L'analisi
Elezioni USA, il boom dei sondaggi e l’effetto di Davison: influenzano sempre gli altri e mai noi stessi
La notte dell’8 novembre 2016, andammo a dormire convinti che Hillary Clinton sarebbe stata eletta presidente degli Stati Uniti. Al risveglio, Donald Trump era il 45° presidente. I sondaggi avevano sbagliato! Non era la prima volta.
L’errore più clamoroso è del 1936, quando Literary Digest tentò di prevedere l’esito delle elezioni presidenziali americane. Inviò questionari a 10 milioni di americani ricevendo oltre 2 milioni di risposte. Prevedeva una vittoria di Alf Landon con il 57% dei voti contro il 43% di Franklin D. Roosevelt. Ma il giorno delle elezioni, Roosevelt vinse con oltre il 60% dei voti. Quale fu l’errore? Un campionamento non rappresentativo. La rivista, un tempo prestigiosa, perse credibilità e chiuse i battenti due anni dopo.
L’errore medio dei sondaggi
I sondaggi “ci azzeccano”? Secondo uno studio del 2017 che ha analizzato 31.310 sondaggi relativi a 473 elezioni in 40 paesi, l’errore medio dei sondaggi condotti nei sette giorni precedenti le elezioni è di +/-2,5%. Un ulteriore studio del 2023 su 29 elezioni e 1.400 sondaggi ha confermato questi risultati. Più ci si avvicina al voto, più l’errore si riduce, ma rimane invariato nell’ultima settimana.
Tra il 1984 e il 2000, negli USA i sondaggi elettorali sono aumentati del 900%, e la tendenza è in crescita, malgrado molti studi indichino che le persone si fidino poco dei sondaggi e tendano a credere soprattutto a quelli che confermano la loro opinione. Molti paesi impongono restrizioni. Secondo uno studio del 2017 condotto dalla World Association for Public Opinion Research (WAPOR) e da ESOMAR, su 133 nazioni esaminate, 77 (circa il 58%) hanno un periodo di “blackout” in cui è vietata la pubblicazione di sondaggi pre-elettorali. L’Italia è tra questi.
L’influenza dei sondaggi
Si ritiene che i sondaggi possano influenzare negativamente la democrazia, condizionando il risultato elettorale e influenzando gli elettori. Ma è davvero così? La scienza non offre risposte definitive. Alcuni studi evidenziano l’effetto bandwagon: gli elettori tendono a sostenere il candidato in testa. Altri riscontrano l’effetto underdog: aumentano il sostegno al candidato in svantaggio. Spesso questi studi si basano su percezioni soggettive e l’elettore crede che i sondaggi influenzino gli altri più di quanto influenzino lui stesso. È l’effetto terza persona.

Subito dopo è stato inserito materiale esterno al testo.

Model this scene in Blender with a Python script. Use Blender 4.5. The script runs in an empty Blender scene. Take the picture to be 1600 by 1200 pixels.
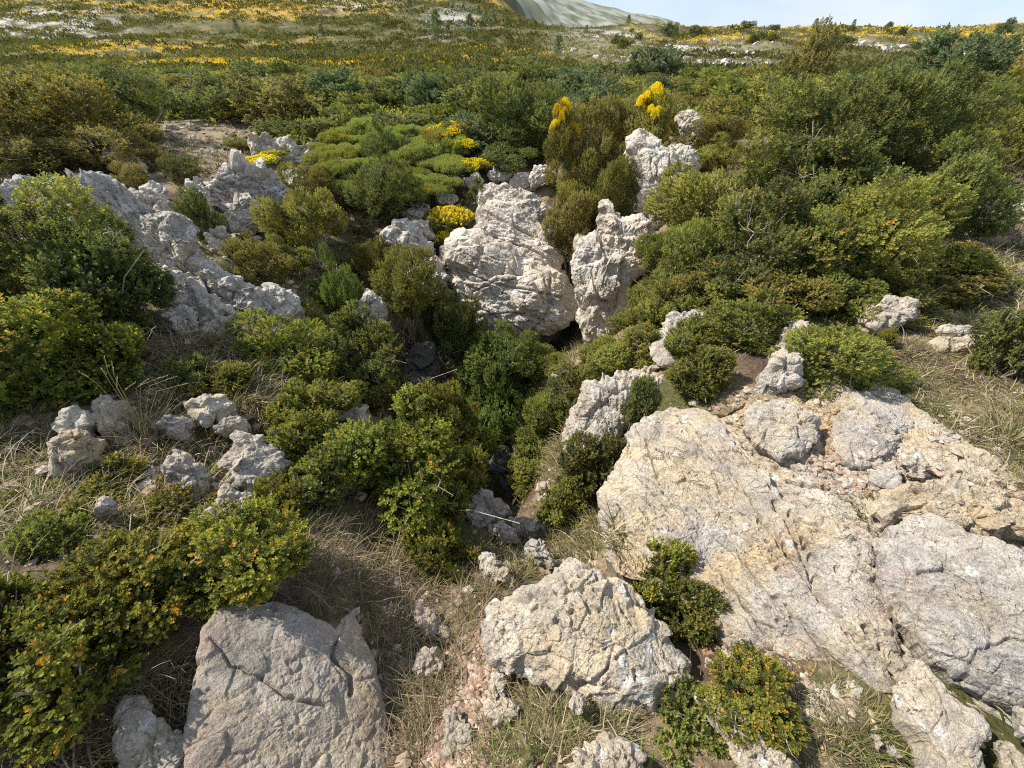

Nel 1983, il sociologo W. Phillips Davison coniò questa espressione per descrivere il fenomeno in cui una persona crede di essere meno vulnerabile alle influenze mediatiche rispetto agli altri. Per Davison, pensiamo che gli altri non siano in grado di analizzare le informazioni con la nostra acutezza, sia per mancanza di dati sia per insufficiente capacità critica. Tendiamo a considerarci speciali, crediamo di essere razionali e immuni alle manipolazioni, mentre gli altri sarebbero facilmente influenzabili. Eppure, i sondaggi hanno effetti tangibili sui mercati finanziari. Uno studio del 2021 sulle elezioni americane del 2016, pubblicato su Quarterly Review of Economics and Finance, ha dimostrato che i prezzi azionari reagivano alle variazioni della probabilità di vittoria di Trump. Il paradosso è evidente. I sondaggi ci piacciono, forse di più di quanto ci piacciono le persone che ci credono.